UNILEVER shares (1,376p) have been on the up over the last two months, helped, of course by the resurgent bull market. But investors have also pinned their hopes on the new chief executive, Niall Fitzgerald, who took over the helm in September. There is a case however, for saying that the market is over-egging his ability to improve the group's fortunes. While he has emphasised his desire to refocus the group, and pep up management, his pronouncements suggest more a gradual evolution - rather than some root-and-branch upheaval. And within the mighty conglomerate, any real progress is only likely to become evident over the next five years. Third- quarter results, for example, are unlikely to dazzle, given the impact of dull summer weather on ice-cream sales. Expect some profit taking to take the shine off the shares - sell.
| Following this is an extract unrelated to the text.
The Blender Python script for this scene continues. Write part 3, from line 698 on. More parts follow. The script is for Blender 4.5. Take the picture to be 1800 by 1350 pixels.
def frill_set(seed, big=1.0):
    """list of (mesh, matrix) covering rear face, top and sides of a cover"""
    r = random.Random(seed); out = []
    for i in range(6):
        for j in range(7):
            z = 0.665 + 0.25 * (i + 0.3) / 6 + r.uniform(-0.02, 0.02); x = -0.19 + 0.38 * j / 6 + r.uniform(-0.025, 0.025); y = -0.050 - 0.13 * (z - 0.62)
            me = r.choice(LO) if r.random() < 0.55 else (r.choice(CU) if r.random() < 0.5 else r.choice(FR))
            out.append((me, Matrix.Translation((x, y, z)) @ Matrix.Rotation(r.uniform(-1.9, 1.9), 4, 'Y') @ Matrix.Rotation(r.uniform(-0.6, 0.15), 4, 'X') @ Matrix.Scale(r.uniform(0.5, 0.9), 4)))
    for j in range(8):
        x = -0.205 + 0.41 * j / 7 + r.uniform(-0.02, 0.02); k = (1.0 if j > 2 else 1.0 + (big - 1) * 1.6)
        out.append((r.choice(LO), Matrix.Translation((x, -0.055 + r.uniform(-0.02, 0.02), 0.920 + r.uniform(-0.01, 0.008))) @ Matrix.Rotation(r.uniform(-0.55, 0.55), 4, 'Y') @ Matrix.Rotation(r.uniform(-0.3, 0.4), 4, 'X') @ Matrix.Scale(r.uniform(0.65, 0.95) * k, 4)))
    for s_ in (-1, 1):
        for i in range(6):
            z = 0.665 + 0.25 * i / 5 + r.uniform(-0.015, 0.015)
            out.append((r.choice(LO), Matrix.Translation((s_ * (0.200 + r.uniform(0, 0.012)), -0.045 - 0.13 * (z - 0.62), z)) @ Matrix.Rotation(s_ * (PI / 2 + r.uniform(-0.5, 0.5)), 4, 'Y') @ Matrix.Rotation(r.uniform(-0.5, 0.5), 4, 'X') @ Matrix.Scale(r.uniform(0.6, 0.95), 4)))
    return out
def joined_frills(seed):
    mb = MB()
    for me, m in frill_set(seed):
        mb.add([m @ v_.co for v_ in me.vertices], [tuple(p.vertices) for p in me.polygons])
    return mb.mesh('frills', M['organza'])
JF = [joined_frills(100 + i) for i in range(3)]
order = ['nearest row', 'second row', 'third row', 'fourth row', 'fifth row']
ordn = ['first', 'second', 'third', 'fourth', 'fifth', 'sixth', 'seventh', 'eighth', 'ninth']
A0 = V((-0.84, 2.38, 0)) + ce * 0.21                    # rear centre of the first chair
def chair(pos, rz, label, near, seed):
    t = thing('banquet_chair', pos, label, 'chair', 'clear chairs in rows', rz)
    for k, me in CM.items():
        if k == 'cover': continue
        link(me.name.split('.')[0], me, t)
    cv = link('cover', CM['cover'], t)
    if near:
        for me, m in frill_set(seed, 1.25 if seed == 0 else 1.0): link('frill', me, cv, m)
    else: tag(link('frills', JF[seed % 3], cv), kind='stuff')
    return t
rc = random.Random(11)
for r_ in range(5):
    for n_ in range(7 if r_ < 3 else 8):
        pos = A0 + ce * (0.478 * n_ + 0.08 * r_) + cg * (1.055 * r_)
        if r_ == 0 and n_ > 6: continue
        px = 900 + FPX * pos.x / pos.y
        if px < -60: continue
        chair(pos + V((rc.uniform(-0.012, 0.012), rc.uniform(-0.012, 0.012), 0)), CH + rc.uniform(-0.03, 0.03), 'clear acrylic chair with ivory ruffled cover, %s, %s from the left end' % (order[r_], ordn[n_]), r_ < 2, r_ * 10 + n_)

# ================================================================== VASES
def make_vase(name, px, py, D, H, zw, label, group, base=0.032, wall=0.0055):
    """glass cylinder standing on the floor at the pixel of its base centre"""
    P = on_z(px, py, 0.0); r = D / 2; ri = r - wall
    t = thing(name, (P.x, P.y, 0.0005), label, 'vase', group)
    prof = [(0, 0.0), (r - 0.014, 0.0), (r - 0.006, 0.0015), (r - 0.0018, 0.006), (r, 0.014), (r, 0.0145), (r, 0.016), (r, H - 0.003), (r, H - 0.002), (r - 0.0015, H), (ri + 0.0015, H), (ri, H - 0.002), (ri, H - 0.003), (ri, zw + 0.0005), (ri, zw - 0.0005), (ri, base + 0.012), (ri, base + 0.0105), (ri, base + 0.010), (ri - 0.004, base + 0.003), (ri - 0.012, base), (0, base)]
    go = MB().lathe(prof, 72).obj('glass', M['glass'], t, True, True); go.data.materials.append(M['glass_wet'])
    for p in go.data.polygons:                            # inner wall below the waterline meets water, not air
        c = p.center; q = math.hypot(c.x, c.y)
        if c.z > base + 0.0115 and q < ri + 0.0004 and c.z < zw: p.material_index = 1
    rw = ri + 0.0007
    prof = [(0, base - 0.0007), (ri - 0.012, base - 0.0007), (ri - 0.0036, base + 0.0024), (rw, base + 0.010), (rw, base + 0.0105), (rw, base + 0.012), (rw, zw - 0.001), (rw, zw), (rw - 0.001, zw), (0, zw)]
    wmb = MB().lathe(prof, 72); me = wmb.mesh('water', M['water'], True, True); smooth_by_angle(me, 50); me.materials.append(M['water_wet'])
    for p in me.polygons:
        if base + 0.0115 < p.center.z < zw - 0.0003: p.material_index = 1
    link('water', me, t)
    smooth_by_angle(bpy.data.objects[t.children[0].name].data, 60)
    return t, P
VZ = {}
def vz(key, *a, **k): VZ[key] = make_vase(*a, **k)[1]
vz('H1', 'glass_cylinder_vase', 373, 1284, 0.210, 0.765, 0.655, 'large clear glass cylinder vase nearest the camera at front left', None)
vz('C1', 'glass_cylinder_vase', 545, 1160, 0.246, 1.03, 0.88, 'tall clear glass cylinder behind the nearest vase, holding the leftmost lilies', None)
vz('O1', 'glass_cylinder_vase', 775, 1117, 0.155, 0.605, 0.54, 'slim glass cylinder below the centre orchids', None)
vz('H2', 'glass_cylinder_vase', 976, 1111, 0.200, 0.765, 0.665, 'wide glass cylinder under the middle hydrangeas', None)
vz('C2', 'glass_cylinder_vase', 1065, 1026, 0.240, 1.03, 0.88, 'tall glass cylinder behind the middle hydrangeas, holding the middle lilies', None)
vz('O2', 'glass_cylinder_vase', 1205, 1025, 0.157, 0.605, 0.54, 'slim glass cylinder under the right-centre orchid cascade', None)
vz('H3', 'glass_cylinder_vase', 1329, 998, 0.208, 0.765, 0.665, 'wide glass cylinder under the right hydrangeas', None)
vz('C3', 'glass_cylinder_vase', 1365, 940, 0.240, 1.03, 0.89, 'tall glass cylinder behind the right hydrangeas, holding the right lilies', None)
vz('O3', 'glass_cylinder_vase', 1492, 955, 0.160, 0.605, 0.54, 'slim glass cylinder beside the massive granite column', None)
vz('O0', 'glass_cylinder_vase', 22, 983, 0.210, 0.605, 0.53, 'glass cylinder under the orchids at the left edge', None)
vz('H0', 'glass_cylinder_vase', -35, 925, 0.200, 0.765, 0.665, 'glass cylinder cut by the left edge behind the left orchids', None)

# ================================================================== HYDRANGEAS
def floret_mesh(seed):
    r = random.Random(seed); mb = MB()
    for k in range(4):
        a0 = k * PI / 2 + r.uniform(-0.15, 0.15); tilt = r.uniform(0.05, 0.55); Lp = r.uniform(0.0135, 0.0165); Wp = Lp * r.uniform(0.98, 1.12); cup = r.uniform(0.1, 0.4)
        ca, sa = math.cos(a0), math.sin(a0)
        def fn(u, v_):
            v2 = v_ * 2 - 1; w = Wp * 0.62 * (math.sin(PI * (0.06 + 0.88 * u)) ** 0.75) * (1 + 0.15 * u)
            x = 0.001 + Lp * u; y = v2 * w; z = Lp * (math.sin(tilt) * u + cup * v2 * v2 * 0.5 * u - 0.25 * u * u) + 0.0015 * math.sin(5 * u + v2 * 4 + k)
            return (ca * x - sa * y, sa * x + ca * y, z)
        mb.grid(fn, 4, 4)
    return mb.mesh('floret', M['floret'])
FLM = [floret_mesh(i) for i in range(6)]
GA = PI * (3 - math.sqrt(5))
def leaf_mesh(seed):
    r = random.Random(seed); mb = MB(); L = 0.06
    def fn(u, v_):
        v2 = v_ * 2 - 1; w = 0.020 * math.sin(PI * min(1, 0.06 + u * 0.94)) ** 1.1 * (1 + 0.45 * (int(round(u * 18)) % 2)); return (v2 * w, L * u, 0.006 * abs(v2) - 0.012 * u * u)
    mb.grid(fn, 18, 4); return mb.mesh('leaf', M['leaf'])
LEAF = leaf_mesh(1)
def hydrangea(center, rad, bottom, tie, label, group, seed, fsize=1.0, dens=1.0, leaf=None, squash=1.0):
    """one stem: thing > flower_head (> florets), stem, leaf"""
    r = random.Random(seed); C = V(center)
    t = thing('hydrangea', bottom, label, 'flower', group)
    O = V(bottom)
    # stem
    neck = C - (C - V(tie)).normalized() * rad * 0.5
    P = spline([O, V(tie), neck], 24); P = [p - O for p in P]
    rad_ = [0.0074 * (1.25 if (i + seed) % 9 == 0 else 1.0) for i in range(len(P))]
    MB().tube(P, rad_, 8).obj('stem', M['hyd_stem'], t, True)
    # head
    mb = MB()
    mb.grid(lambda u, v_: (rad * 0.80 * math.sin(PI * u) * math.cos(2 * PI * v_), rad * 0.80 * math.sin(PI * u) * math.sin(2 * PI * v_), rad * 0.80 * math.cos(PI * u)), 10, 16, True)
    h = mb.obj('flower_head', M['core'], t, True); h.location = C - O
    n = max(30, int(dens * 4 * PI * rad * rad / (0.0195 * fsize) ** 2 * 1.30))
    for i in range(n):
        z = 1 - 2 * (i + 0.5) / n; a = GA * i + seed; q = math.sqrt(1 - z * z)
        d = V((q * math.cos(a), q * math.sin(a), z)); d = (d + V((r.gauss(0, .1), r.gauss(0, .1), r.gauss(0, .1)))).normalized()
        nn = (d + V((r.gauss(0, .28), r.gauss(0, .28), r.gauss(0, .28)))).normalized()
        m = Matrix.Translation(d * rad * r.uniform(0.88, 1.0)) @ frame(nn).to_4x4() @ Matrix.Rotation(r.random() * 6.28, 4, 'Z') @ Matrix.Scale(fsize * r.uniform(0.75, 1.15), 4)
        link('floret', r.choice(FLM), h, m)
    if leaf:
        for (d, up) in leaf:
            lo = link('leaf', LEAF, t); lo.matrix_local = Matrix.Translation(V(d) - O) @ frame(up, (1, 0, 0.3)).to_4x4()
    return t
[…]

TECHHEADS ought to take a look at GEO Interactive Media, an Internet software developer that hopes to float its shares on AIM shortly, raising pounds 10m for a 10 per cent sale of its shares. Founded by former Israeli Defence Force specialists, the company's speciality is a software product, Emblaze, which accelerates the speed at which you can format and transmit data over the Internet. The Emblaze stable has three products: Creator, for Internet multimedia programming; Player, which will allow Internet users to access data in real time; and an e-mailer.

The whole point of all this is that it means Internet users get around one of the biggest drawbacks of the system - the chronically slow data-transfer rates currently available. Emblaze, it is claimed, uses sophisticated data compression to make the transfer instantaneous. It sounds interesting, and has a potentially huge market. There are plenty of risks - for example, it has yet to gain a patent in the US. Watch out for further details.

MONUMENT Oil & Gas has had its share of problems over its stake in the Liverpool Bay gas field. But the shares, at 59.5p, hardly reflect the true worth of its reserves. In the meantime, the company is on the way to sorting out the problems - which should leave the market free to concentrate on the real worth of the business. Liz Butler, the oils analyst at Panmure Gordon, has set a target of 80p, with profits after tax set to reach pounds 16.6m this year, and pounds 32.7m in 1997. That still leaves the shares trading on a multiple of 25.3 for 1996, but diminishing to a more acceptable 12.8 times 1997 earnings. Buy.

SINGER & Friedlander (127.5p), the once pedestrian merchant bank, again exceeded most expectations when it posted interim profits. Successes such as Collins Stewart, its purchase of stockbroker Carnegie, and a fund management arm with pounds 5bn of funds make it a buy.